Bu olayın üzerine adamın nişanlısının oraya varmasını beklemeden, amcasının tüm itiraz ve sinir nöbetlerine rağmen öbür kaleye dönerler. Abisini önceden gönderen Domenico, üvey annesi olan İspanyol Düşesin kaleye ordu gönderdiğini öğrenir. Bir plan oluşturmaya çalışsalarda kızımızın itirazlarına rağmen dönüşlerinin şerefine olan festivali iptal etmezler. Şafakta da İspanyollar kaleyi işgal eder. Kızımız odasına yollandığı halde erkek çocuk kılığına girip Domenico'nun yanında durur.

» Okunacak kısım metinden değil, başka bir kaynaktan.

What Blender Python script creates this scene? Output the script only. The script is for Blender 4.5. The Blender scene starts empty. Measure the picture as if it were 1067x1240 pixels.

Domenico ve bir kaç adamı son çare olarak kalenin duvarından ip sallandırıp kaçarlar. Geride sekreterini bir iş için bırakmıştır. Kızımızı ipten aşağı indirmesine yardımcı olurken sekreter ölür. Onlar için bırakılan atlardan biriyle uzaklaşan kızımız çok yakında gruba yaklaşır ve üzücü haberi verir Domenico'ya. Bu arada dükün kendisini hiç düşünmediği, bırakıp gittiği için üzüntülüdür. Bu kılıkta bir iki gün yolculuk yaptıktan sonra ahırlarda görevli kişi kimliğini farkeder ve kızı korur.

Kısa süre sonrada Domenico kızı tanır ve gerçekliğine inanamaz. Öldüğünü sanmıştır. Sekreterini gönderdiği iş ise onu bulmasıdır. Hasretlerini giderdikten sonra Domenico beraber yatmaları ve kabuslarını gidermesinde ısrarcı olur. Her zaman ki gibi kızımız kabuslar geldiğince oğlumuzu göğsüne yaslayıp teselli eder. Herkes ise Dük'ün bir oğlan çocuğuyla beraber oloduğunu sanıyordur o sıra! Neyse az gittiler, uz gittiler derken asıl yere ulaşırlar. Oğlanımız meğersem ilk üvey annesinin akrabalarından ordularını talep edip, kalesini geri alma peşindedir. Ama buranın Dük'ü umdukları gibi çıkmaz. Adam ne kadar çok kibar ve misafirperver gözükse de bir tuhaflık vardır. Domenico kızımızı metresi olarak tanıttıktan sonra işler değişmeye başlar. Odaları gösterilir. Kızımız banyo yapıp, üstünü değiştikten sonra yemek için Düklere eşlik eder. O ara Domenico durumu açıklar. Dük ise cevabını yemek sonrasına erteler.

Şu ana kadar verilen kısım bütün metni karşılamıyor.